• _To be done_
Repeat every line below exactly as it reads.

• _Data segment_
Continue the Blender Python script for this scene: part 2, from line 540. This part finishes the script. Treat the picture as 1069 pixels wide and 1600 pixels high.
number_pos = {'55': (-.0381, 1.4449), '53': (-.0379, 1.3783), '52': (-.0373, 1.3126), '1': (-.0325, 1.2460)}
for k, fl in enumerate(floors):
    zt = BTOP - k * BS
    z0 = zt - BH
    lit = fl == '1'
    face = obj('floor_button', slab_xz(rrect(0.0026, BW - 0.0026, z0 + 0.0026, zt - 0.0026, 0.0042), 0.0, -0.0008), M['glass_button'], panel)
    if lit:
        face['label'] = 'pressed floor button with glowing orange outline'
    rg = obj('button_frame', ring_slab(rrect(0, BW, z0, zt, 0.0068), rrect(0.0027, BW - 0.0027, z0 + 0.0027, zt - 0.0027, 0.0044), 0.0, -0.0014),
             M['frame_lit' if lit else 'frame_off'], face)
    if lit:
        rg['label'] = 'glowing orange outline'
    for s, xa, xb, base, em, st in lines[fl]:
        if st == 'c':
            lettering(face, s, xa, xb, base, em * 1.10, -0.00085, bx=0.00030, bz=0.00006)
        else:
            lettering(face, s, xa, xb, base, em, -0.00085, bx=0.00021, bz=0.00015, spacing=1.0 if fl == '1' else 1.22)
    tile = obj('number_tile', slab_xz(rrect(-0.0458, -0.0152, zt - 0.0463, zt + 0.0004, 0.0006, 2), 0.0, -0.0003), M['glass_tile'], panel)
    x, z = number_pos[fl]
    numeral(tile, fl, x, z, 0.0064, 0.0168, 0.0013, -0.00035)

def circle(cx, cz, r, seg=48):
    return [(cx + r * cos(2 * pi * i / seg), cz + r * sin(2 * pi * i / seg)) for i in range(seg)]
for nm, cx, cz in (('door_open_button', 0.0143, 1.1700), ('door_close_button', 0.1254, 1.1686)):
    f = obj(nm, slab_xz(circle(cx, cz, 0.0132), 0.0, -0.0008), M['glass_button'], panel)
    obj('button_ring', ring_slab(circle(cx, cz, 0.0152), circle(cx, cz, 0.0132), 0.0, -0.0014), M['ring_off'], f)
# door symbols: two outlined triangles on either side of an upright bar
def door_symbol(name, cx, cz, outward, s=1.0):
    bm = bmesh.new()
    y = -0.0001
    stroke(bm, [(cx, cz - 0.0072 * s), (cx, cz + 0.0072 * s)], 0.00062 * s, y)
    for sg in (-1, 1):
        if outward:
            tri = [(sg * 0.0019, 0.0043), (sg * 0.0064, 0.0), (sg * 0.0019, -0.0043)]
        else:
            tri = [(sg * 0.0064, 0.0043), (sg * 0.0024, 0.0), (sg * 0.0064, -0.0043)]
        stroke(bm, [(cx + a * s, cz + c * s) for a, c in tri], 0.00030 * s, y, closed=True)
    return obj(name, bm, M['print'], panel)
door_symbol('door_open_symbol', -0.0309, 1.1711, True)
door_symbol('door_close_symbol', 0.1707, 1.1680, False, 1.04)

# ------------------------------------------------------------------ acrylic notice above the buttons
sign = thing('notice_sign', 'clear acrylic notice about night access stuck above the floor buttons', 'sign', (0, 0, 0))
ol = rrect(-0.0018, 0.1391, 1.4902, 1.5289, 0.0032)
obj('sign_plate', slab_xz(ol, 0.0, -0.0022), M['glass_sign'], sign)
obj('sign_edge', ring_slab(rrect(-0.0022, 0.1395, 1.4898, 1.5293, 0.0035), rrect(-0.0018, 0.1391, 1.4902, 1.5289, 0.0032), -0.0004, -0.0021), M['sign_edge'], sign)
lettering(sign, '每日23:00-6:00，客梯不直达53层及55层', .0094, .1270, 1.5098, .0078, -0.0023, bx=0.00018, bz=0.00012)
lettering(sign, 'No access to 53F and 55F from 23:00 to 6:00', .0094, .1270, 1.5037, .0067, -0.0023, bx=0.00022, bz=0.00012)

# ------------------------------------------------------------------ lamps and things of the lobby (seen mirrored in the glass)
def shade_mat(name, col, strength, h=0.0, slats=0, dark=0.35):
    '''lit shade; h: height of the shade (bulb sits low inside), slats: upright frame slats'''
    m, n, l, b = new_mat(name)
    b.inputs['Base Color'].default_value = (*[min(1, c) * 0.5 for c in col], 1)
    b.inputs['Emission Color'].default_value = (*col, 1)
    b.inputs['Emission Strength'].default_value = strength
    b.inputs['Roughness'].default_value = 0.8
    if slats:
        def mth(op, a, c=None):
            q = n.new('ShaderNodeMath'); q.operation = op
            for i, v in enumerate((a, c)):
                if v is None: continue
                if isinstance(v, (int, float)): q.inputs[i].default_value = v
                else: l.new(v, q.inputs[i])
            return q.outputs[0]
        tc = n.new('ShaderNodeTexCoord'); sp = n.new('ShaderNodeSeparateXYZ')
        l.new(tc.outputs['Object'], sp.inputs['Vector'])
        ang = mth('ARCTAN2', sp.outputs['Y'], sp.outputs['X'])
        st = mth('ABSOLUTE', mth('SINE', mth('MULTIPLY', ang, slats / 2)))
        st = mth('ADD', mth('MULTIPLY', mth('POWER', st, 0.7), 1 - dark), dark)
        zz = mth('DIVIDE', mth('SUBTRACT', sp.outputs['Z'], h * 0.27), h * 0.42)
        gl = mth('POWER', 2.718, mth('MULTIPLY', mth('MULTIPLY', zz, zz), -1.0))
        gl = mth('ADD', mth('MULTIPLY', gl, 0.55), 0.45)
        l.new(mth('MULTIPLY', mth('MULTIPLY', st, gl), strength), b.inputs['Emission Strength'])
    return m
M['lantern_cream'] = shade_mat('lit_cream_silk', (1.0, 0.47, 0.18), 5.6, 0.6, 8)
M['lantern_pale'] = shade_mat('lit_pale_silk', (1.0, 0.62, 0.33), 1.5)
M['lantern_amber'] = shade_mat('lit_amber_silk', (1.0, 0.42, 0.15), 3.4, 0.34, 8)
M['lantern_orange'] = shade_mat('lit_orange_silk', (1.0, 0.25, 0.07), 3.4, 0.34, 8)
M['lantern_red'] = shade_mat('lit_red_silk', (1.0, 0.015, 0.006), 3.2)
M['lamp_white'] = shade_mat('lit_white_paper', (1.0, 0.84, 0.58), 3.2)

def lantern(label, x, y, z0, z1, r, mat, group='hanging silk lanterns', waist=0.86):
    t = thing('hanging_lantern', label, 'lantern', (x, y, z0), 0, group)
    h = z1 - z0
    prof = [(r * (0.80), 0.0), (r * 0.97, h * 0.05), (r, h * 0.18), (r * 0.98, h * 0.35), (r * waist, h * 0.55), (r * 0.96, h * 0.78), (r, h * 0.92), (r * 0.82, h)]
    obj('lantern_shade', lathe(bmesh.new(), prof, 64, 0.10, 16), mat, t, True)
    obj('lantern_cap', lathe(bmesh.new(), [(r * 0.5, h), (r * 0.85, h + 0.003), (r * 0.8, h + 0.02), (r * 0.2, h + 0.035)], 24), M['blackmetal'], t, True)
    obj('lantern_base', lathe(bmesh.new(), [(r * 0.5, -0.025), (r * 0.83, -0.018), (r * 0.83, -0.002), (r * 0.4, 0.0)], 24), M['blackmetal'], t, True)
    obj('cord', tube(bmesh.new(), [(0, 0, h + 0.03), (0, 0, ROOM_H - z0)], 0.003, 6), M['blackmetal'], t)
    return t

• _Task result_
Continue the Blender Python script for this scene: part 2, from line 540. This part finishes the script. Treat the picture as 1069 pixels wide and 1600 pixels high.
number_pos = {'55': (-.0381, 1.4449), '53': (-.0379, 1.3783), '52': (-.0373, 1.3126), '1': (-.0325, 1.2460)}
for k, fl in enumerate(floors):
    zt = BTOP - k * BS
    z0 = zt - BH
    lit = fl == '1'
    face = obj('floor_button', slab_xz(rrect(0.0026, BW - 0.0026, z0 + 0.0026, zt - 0.0026, 0.0042), 0.0, -0.0008), M['glass_button'], panel)
    if lit:
        face['label'] = 'pressed floor button with glowing orange outline'
    rg = obj('button_frame', ring_slab(rrect(0, BW, z0, zt, 0.0068), rrect(0.0027, BW - 0.0027, z0 + 0.0027, zt - 0.0027, 0.0044), 0.0, -0.0014),
             M['frame_lit' if lit else 'frame_off'], face)
    if lit:
        rg['label'] = 'glowing orange outline'
    for s, xa, xb, base, em, st in lines[fl]:
        if st == 'c':
            lettering(face, s, xa, xb, base, em * 1.10, -0.00085, bx=0.00030, bz=0.00006)
        else:
            lettering(face, s, xa, xb, base, em, -0.00085, bx=0.00021, bz=0.00015, spacing=1.0 if fl == '1' else 1.22)
    tile = obj('number_tile', slab_xz(rrect(-0.0458, -0.0152, zt - 0.0463, zt + 0.0004, 0.0006, 2), 0.0, -0.0003), M['glass_tile'], panel)
    x, z = number_pos[fl]
    numeral(tile, fl, x, z, 0.0064, 0.0168, 0.0013, -0.00035)

def circle(cx, cz, r, seg=48):
    return [(cx + r * cos(2 * pi * i / seg), cz + r * sin(2 * pi * i / seg)) for i in range(seg)]
for nm, cx, cz in (('door_open_button', 0.0143, 1.1700), ('door_close_button', 0.1254, 1.1686)):
    f = obj(nm, slab_xz(circle(cx, cz, 0.0132), 0.0, -0.0008), M['glass_button'], panel)
    obj('button_ring', ring_slab(circle(cx, cz, 0.0152), circle(cx, cz, 0.0132), 0.0, -0.0014), M['ring_off'], f)
# door symbols: two outlined triangles on either side of an upright bar
def door_symbol(name, cx, cz, outward, s=1.0):
    bm = bmesh.new()
    y = -0.0001
    stroke(bm, [(cx, cz - 0.0072 * s), (cx, cz + 0.0072 * s)], 0.00062 * s, y)
    for sg in (-1, 1):
        if outward:
            tri = [(sg * 0.0019, 0.0043), (sg * 0.0064, 0.0), (sg * 0.0019, -0.0043)]
        else:
            tri = [(sg * 0.0064, 0.0043), (sg * 0.0024, 0.0), (sg * 0.0064, -0.0043)]
        stroke(bm, [(cx + a * s, cz + c * s) for a, c in tri], 0.00030 * s, y, closed=True)
    return obj(name, bm, M['print'], panel)
door_symbol('door_open_symbol', -0.0309, 1.1711, True)
door_symbol('door_close_symbol', 0.1707, 1.1680, False, 1.04)

# ------------------------------------------------------------------ acrylic notice above the buttons
sign = thing('notice_sign', 'clear acrylic notice about night access stuck above the floor buttons', 'sign', (0, 0, 0))
ol = rrect(-0.0018, 0.1391, 1.4902, 1.5289, 0.0032)
obj('sign_plate', slab_xz(ol, 0.0, -0.0022), M['glass_sign'], sign)
obj('sign_edge', ring_slab(rrect(-0.0022, 0.1395, 1.4898, 1.5293, 0.0035), rrect(-0.0018, 0.1391, 1.4902, 1.5289, 0.0032), -0.0004, -0.0021), M['sign_edge'], sign)
lettering(sign, '每日23:00-6:00，客梯不直达53层及55层', .0094, .1270, 1.5098, .0078, -0.0023, bx=0.00018, bz=0.00012)
lettering(sign, 'No access to 53F and 55F from 23:00 to 6:00', .0094, .1270, 1.5037, .0067, -0.0023, bx=0.00022, bz=0.00012)

# ------------------------------------------------------------------ lamps and things of the lobby (seen mirrored in the glass)
def shade_mat(name, col, strength, h=0.0, slats=0, dark=0.35):
    '''lit shade; h: height of the shade (bulb sits low inside), slats: upright frame slats'''
    m, n, l, b = new_mat(name)
    b.inputs['Base Color'].default_value = (*[min(1, c) * 0.5 for c in col], 1)
    b.inputs['Emission Color'].default_value = (*col, 1)
    b.inputs['Emission Strength'].default_value = strength
    b.inputs['Roughness'].default_value = 0.8
    if slats:
        def mth(op, a, c=None):
            q = n.new('ShaderNodeMath'); q.operation = op
            for i, v in enumerate((a, c)):
                if v is None: continue
                if isinstance(v, (int, float)): q.inputs[i].default_value = v
                else: l.new(v, q.inputs[i])
            return q.outputs[0]
        tc = n.new('ShaderNodeTexCoord'); sp = n.new('ShaderNodeSeparateXYZ')
        l.new(tc.outputs['Object'], sp.inputs['Vector'])
        ang = mth('ARCTAN2', sp.outputs['Y'], sp.outputs['X'])
        st = mth('ABSOLUTE', mth('SINE', mth('MULTIPLY', ang, slats / 2)))
        st = mth('ADD', mth('MULTIPLY', mth('POWER', st, 0.7), 1 - dark), dark)
        zz = mth('DIVIDE', mth('SUBTRACT', sp.outputs['Z'], h * 0.27), h * 0.42)
        gl = mth('POWER', 2.718, mth('MULTIPLY', mth('MULTIPLY', zz, zz), -1.0))
        gl = mth('ADD', mth('MULTIPLY', gl, 0.55), 0.45)
        l.new(mth('MULTIPLY', mth('MULTIPLY', st, gl), strength), b.inputs['Emission Strength'])
    return m
M['lantern_cream'] = shade_mat('lit_cream_silk', (1.0, 0.47, 0.18), 5.6, 0.6, 8)
M['lantern_pale'] = shade_mat('lit_pale_silk', (1.0, 0.62, 0.33), 1.5)
M['lantern_amber'] = shade_mat('lit_amber_silk', (1.0, 0.42, 0.15), 3.4, 0.34, 8)
M['lantern_orange'] = shade_mat('lit_orange_silk', (1.0, 0.25, 0.07), 3.4, 0.34, 8)
M['lantern_red'] = shade_mat('lit_red_silk', (1.0, 0.015, 0.006), 3.2)
M['lamp_white'] = shade_mat('lit_white_paper', (1.0, 0.84, 0.58), 3.2)

def lantern(label, x, y, z0, z1, r, mat, group='hanging silk lanterns', waist=0.86):
    t = thing('hanging_lantern', label, 'lantern', (x, y, z0), 0, group)
    h = z1 - z0
    prof = [(r * (0.80), 0.0), (r * 0.97, h * 0.05), (r, h * 0.18), (r * 0.98, h * 0.35), (r * waist, h * 0.55), (r * 0.96, h * 0.78), (r, h * 0.92), (r * 0.82, h)]
    obj('lantern_shade', lathe(bmesh.new(), prof, 64, 0.10, 16), mat, t, True)
    obj('lantern_cap', lathe(bmesh.new(), [(r * 0.5, h), (r * 0.85, h + 0.003), (r * 0.8, h + 0.02), (r * 0.2, h + 0.035)], 24), M['blackmetal'], t, True)
    obj('lantern_base', lathe(bmesh.new(), [(r * 0.5, -0.025), (r * 0.83, -0.018), (r * 0.83, -0.002), (r * 0.4, 0.0)], 24), M['blackmetal'], t, True)
    obj('cord', tube(bmesh.new(), [(0, 0, h + 0.03), (0, 0, ROOM_H - z0)], 0.003, 6), M['blackmetal'], t)
    return t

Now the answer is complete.